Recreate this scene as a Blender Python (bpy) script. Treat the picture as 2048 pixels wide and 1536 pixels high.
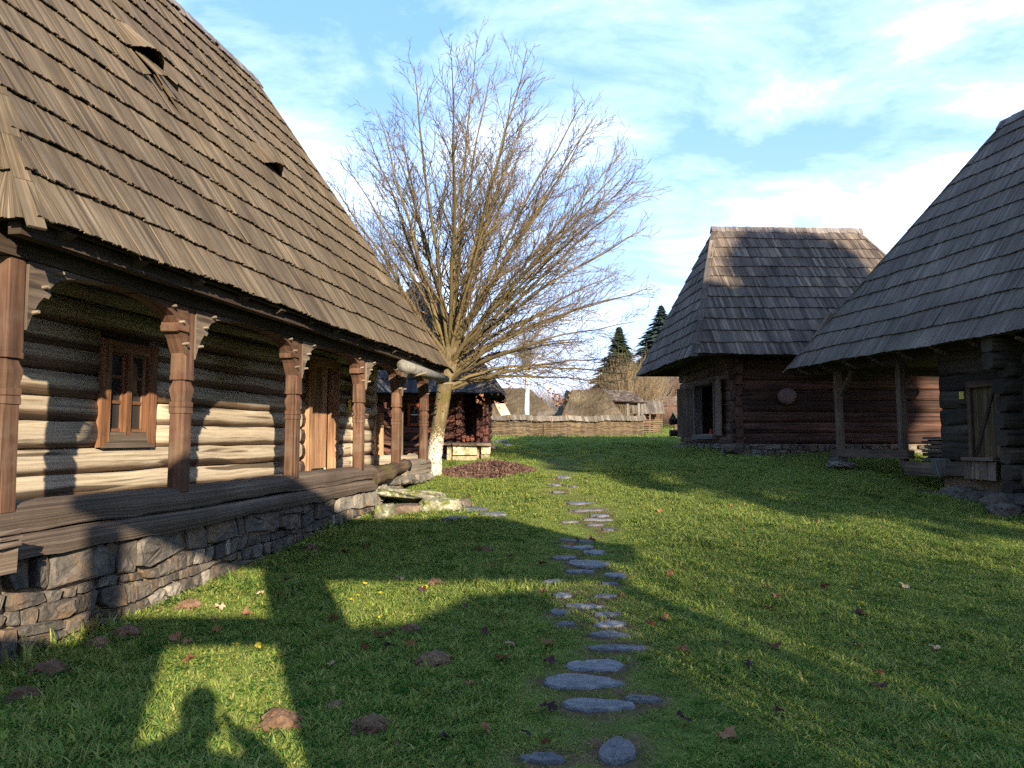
import bpy, bmesh, math, random
import numpy as np
from mathutils import Vector, Matrix
for o in list(bpy.data.objects): bpy.data.objects.remove(o)
SC = bpy.context.scene
COL = SC.collection
R = math.radians
rng = np.random.default_rng(7)
random.seed(7)

# ------------------------------------------------------------------ camera, sky, sun, exposure
EYE = 1.6; FPX = 1500.0; PITCH = math.atan(107/1500)
cam = bpy.data.cameras.new('camera'); cam_o = bpy.data.objects.new('camera', cam); COL.objects.link(cam_o)
cam_o.location = (0, 0, EYE); cam_o.rotation_euler = (math.pi/2+PITCH, 0, 0)
cam.sensor_width = 36; cam.lens = 36*FPX/2048; cam.clip_start = .05; cam.clip_end = 3000
SC.camera = cam_o
SUN_AZ, SUN_EL = R(21), R(18)          # the sun stands behind the camera, to its right
S = np.array([math.sin(SUN_AZ)*math.cos(SUN_EL), -math.cos(SUN_AZ)*math.cos(SUN_EL), math.sin(SUN_EL)])
sun = bpy.data.lights.new('sun', 'SUN'); sun.energy = 3.2; sun.angle = R(.53); sun.color = (1, .84, .62)
sun_o = bpy.data.objects.new('sun', sun); COL.objects.link(sun_o)
sun_o.rotation_euler = Vector(S).to_track_quat('Z', 'Y').to_euler(); sun_o.location = (20, -50, 40)
SC.view_settings.view_transform = 'Standard'; SC.view_settings.look = 'None'
SC.view_settings.exposure = 2.4; SC.view_settings.gamma = 1
SC.render.engine = 'CYCLES'; SC.cycles.max_bounces = 4; SC.cycles.diffuse_bounces = 3; SC.cycles.glossy_bounces = 2; SC.cycles.transmission_bounces = 3; SC.cycles.use_adaptive_sampling = True; SC.cycles.adaptive_threshold = .015; SC.cycles.transparent_max_bounces = 8
SC.cycles.use_denoising = False

class G:                                    # tiny node-graph helper
    def __init__(s, nt): s.nt = nt; s.nt.nodes.clear()
    def n(s, t, _o=0, **k):
        nd = s.nt.nodes.new(t)
        for a, v in k.items():
            if a.startswith('p_'): setattr(nd, a[2:], v)
            else:
                key = int(a[1:]) if a[0] == 'i' and a[1:].isdigit() else a.replace('__', ' ')
                s.put(nd.inputs[key], v)
        return nd
    def put(s, sock, v):
        if isinstance(v, bpy.types.NodeSocket): s.nt.links.new(v, sock)
        elif isinstance(v, bpy.types.Node): s.nt.links.new(v.outputs[0], sock)
        else:
            if isinstance(v, tuple) and len(v) == 3 and sock.type == 'RGBA': v = (*v, 1)
            sock.default_value = v
    def math(s, op, a, b=None, c=None, clamp=False):
        k = dict(p_operation=op, p_use_clamp=clamp, i0=a)
        if b is not None: k['i1'] = b
        if c is not None: k['i2'] = c
        return s.n('ShaderNodeMath', **k).outputs[0]
    def mix(s, f, a, b, bt='MIX'):
        nd = s.nt.nodes.new('ShaderNodeMix'); nd.data_type = 'RGBA'; nd.blend_type = bt; nd.clamp_factor = True
        s.put(nd.inputs[0], f); s.put(nd.inputs[6], a); s.put(nd.inputs[7], b); return nd.outputs[2]
    def ramp(s, f, *stops, ip='LINEAR'):
        nd = s.nt.nodes.new('ShaderNodeValToRGB'); s.put(nd.inputs[0], f); e = nd.color_ramp.elements; nd.color_ramp.interpolation = ip
        while len(e) < len(stops): e.new(.5)
        for i, (p, c) in enumerate(stops):
            e[i].position = p; e[i].color = (c, c, c, 1) if not isinstance(c, tuple) else (*c, 1)
        return nd.outputs[0]
    def noise(s, vec, scale, detail=4, rough=.55, dist=0, out=0):
        nd = s.n('ShaderNodeTexNoise', Vector=vec, Scale=scale, Detail=detail, Roughness=rough, Distortion=dist); return nd.outputs[out]
    def vmul(s, v, m):
        return s.n('ShaderNodeVectorMath', p_operation='MULTIPLY', i0=v, i1=m).outputs[0]
    def vadd(s, v, m):
        return s.n('ShaderNodeVectorMath', p_operation='ADD', i0=v, i1=m).outputs[0]

W = bpy.data.worlds.new('World'); SC.world = W; W.use_nodes = True
g = G(W.node_tree)
sky = g.n('ShaderNodeTexSky', p_sky_type='NISHITA', p_sun_disc=False, p_sun_elevation=SUN_EL, p_sun_rotation=math.atan2(S[0], S[1]),
          p_altitude=300, p_air_density=1.0, p_dust_density=.6, p_ozone_density=1.6)
tc = g.n('ShaderNodeTexCoord').outputs['Generated']
sep = g.n('ShaderNodeSeparateXYZ', i0=tc)
zz = g.math('ADD', g.math('MAXIMUM', sep.outputs[2], 0.0), .13)
cu = g.math('DIVIDE', sep.outputs[0], zz); cv = g.math('DIVIDE', sep.outputs[1], zz)
cvec = g.n('ShaderNodeCombineXYZ', i0=cu, i1=g.math('MULTIPLY', cv, .8), i2=3.7).outputs[0]
big = g.noise(g.vadd(cvec, (7.7, 5.6, 0)), .7, 4, .55, .4)
fine = g.noise(g.vmul(g.vadd(cvec, (1.1, 4.2, 0)), (1., 1.6, 1.)), 1.7, 12, .64, .4)
dens = g.math('ADD', g.math('MULTIPLY', big, .62), g.math('MULTIPLY', fine, .62))
cf = g.ramp(dens, (.575, 0.0), (.68, .10), (.84, .42), (.96, .7))
lowz = g.ramp(sep.outputs[2], (.0, .12), (.2, .03), (.45, 0.0))      # thin bright veil of cirrus low over the horizon
cf = g.math('MAXIMUM', cf, lowz)
ss = g.n('ShaderNodeSeparateColor', i0=sky.outputs[0])       # soften the falloff from horizon to zenith, as hazy late-autumn air does
skyc = g.n('ShaderNodeCombineColor', i0=g.math('MULTIPLY', g.math('POWER', ss.outputs[0], .6), .68), i1=g.math('MULTIPLY', g.math('POWER', ss.outputs[1], .38), 1.15), i2=g.math('MULTIPLY', g.math('POWER', ss.outputs[2], .3), 2.02)).outputs[0]
bgs = g.n('ShaderNodeBackground', Color=skyc, Strength=.091)
bgc = g.n('ShaderNodeBackground', Color=(.93, .97, 1.0), Strength=.95)
mx = g.n('ShaderNodeMixShader', i0=cf, i1=bgs, i2=bgc)
g.n('ShaderNodeOutputWorld', Surface=mx)

# ------------------------------------------------------------------ terrain height, pixel helpers (for measuring positions in the photograph)
KY = np.array([-60,-10,0,5,8,11.8,15.8,18,21,26,35,50,80,150,500.]); KZ = np.array([-.6,-.1,0,0,.11,.31,.70,.92,1.15,1.32,1.5,1.62,1.9,3.,6.])
KD = np.gradient(KZ, KY)
def sstep(a, b, x): t = np.clip((x-a)/(b-a), 0, 1); return t*t*(3-2*t)
def hz(x, y):
    x = np.asarray(x, float); y = np.asarray(y, float)
    i = np.clip(np.searchsorted(KY, y)-1, 0, len(KY)-2); hh = KY[i+1]-KY[i]; t = np.clip((y-KY[i])/hh, 0, 1)
    z = (2*t**3-3*t**2+1)*KZ[i]+(t**3-2*t**2+t)*hh*KD[i]+(-2*t**3+3*t**2)*KZ[i+1]+(t**3-t**2)*hh*KD[i+1]
    z = z+sstep(4, 40, x-.05*(y-50))*sstep(49, 130, y)*13
    z = z-.17*(1-sstep(-1.5, 4, x))*sstep(14, 20, y)*(1-sstep(26, 36, y))
    amp = .012+.02*sstep(6, 20, y)
    z = z+amp*(np.sin(x*2.1+.7*y+1)+np.sin(y*1.7-.9*x)+.6*np.sin(4.3*x+1.1*y)*np.sin(3.1*y+.5))
    return z
CP, SP = math.cos(PITCH), math.sin(PITCH)
def ray(x, y):
    v = (768-y)/FPX; return np.array([(x-1024)/FPX, CP-v*SP, SP+v*CP])
def at(x, y, Y):
    r = ray(x, y); return np.array([0, 0, EYE])+r*(Y/r[1])
def gp(x, y):
    r = ray(x, y); t = np.concatenate([np.arange(1, 60, .02), np.arange(60, 400, .5)])
    p = np.array([0, 0, EYE])+r*t[:, None]; k = np.argmax(p[:, 2] < hz(p[:, 0], p[:, 1])); return p[k]
def proj(p):
    q = np.asarray(p, float)-[0, 0, EYE]; f = q[..., 1]*CP+q[..., 2]*SP; u = -q[..., 1]*SP+q[..., 2]*CP
    return 1024+FPX*q[..., 0]/f, 768-FPX*u/f, f

# ------------------------------------------------------------------ object helpers
def link(o, parent=None, label=None, cat=None, group=None, kind=None):
    COL.objects.link(o)
    if parent is not None: o.parent = parent
    for k, v in (('label', label), ('category', cat), ('group', group), ('kind', kind)):
        if v: o[k] = v
    return o
def empty(name, loc=(0, 0, 0), rz=0, parent=None, **k):
    o = bpy.data.objects.new(name, None); o.location = loc; o.rotation_euler = (0, 0, rz); o.empty_display_size = .2
    return link(o, parent, **k)
class MB:                                   # mesh builder: verts, faces, uv per loop, per-vertex "vary"
    def __init__(s): s.v = []; s.f = []; s.uv = []; s.r = []; s.nv = 0
    def add(s, V, Fc, UV=None, vary=0.0):
        V = np.asarray(V, float).reshape(-1, 3); b = s.nv
        s.v.append(V); s.nv += len(V)
        for k, f in enumerate(Fc):
            s.f.append([b+i for i in f])
            s.uv.append([UV[k][j] for j in range(len(f))] if UV is not None else [(V[i][0], V[i][1]) for i in f])
        s.r.append(np.full(len(V), vary))
    def mesh(s, name, smooth=False):
        me = bpy.data.meshes.new(name)
        V = np.concatenate(s.v) if s.v else np.zeros((0, 3))
        me.from_pydata(V.tolist(), [], s.f)
        u = me.uv_layers.new(name='UVMap'); flat = [c for f in s.uv for p in f for c in p]
        u.data.foreach_set('uv', flat)
        a = me.attributes.new('vary', 'FLOAT', 'POINT'); a.data.foreach_set('value', np.concatenate(s.r))
        if smooth: me.polygons.foreach_set('use_smooth', [True]*len(me.polygons))
        me.update(); return me
    def build(s, name, mat, parent=None, smooth=False, **k):
        me = s.mesh(name, smooth); me.materials.append(mat)
        return link(bpy.data.objects.new(name, me), parent, **k)
BF = [(0,3,2,1),(4,5,6,7),(0,1,5,4),(1,2,6,5),(2,3,7,6),(3,0,4,7)]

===

• [DESCRIPTION OF THE TASK]: From the first line above to the line containing "random.seed(7)", repeat each line exactly. Pictures stay out.

• [RESULT]:
Recreate this scene as a Blender Python (bpy) script. Treat the picture as 2048 pixels wide and 1536 pixels high.
import bpy, bmesh, math, random
import numpy as np
from mathutils import Vector, Matrix
for o in list(bpy.data.objects): bpy.data.objects.remove(o)
SC = bpy.context.scene
COL = SC.collection
R = math.radians
rng = np.random.default_rng(7)
random.seed(7)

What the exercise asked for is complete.